Formellement c'est le meilleur Jia Zanghke que j'ai vu. La situation est plutôt démonstrative, mais il y a une énergie et une ampleur dans la mise en scène qui parvient à la faire passer comme immédiate et réelle, on est plus proche des meilleurs films néo-réalistes italiens que des Dardenne. On sent une ambiguïté chez Zanghke: en même temps qu'il montre l'inhumanité et le nihilisme de la croissance, qu'il lie aliénation et acculturation, il éprouve une nostalgie radicale envers le temps qui passe et le monde phénoménal dans lequel le système politique prend place , il s'identifie complètement à la conscience que la jeunesse a elle-même de l'éphémère. On a vu ensuite que c'est justement cette nostalgie (plutôt que le discours "social") qui donnait au cinéma de Jhia Zanghke sa touche réaliste (par la suite, plus le thème de l’acculturation et de l'injustice économique était un thème autonome, plus son cinéma devenait scénarisé et métaphorique). Une ambiguïté plus gênante: dans les bonus (une interview avec Bonnaud), il dit très clairement son intention de faire un film sur une génération plus jeune que celle de "Platform", "qui vient après l'échec de l'économie planifiée" et n'est pas la sienne, mais il dit ensuite "cette génération a toutes les opportunités pour réussir, notamment technologiquement, mais n'en fait rien". Il transfère peut-être un peu vite un jugement sur le système vers les hommes qui doivent s'y mouvoir, même si c'est peut-être par là qu'il échappe aux bons sentiments et à l'édifiant. C'est comme s'il attaquait l'aspect objectif de son propre film (les deux ados venant d'un milieu plus pauvre et plus atomisé que celui de "Platform", et essayant quand-même de s'en sortir), voire même faisait de l'altruisme quelque chose qui doit être jugé en terme de réussite et d'échec, de compréhension d'une intention qui lui préexiste, vu l'intrigue
(ce qui fait plonger un des personnages, c'est qu'il s'endette pour acheter un des premiers téléphones portables à sa copine, qui part étudier à Pékin, même si l'intention est alors ambigüe car il veut créer un sentiment de redevabilité chez elle sans la revoir)

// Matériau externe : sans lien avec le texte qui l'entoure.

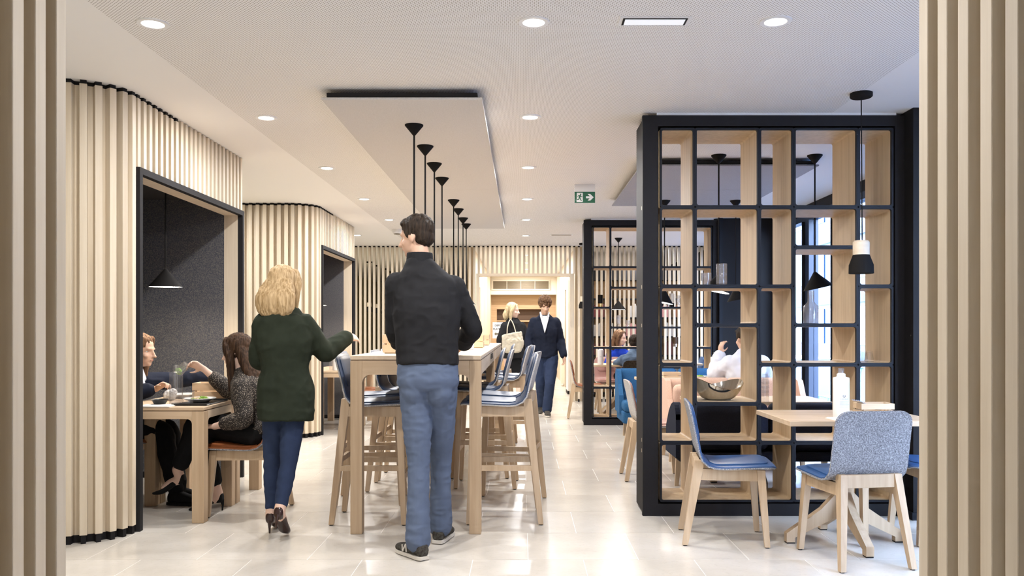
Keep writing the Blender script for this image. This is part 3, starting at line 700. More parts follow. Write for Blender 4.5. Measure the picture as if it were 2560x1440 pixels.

. Peut-être qu'il faut alors comprendre la stylisation et l'aspect un peu lourdement dramatique de ses films récents comme un biais pour ne pas juger trop vite ses propres personnages.

Sinon il y a un petit caméo ironique de Jia Zanghke dans le film que Jafar Panahi a sûrement vu, car c'est un peu la même situation que "Taxi Téhéran" et une citation marrante de "Pulp Fiction" (avec lequel le film n'est pas sans rapport, finalement).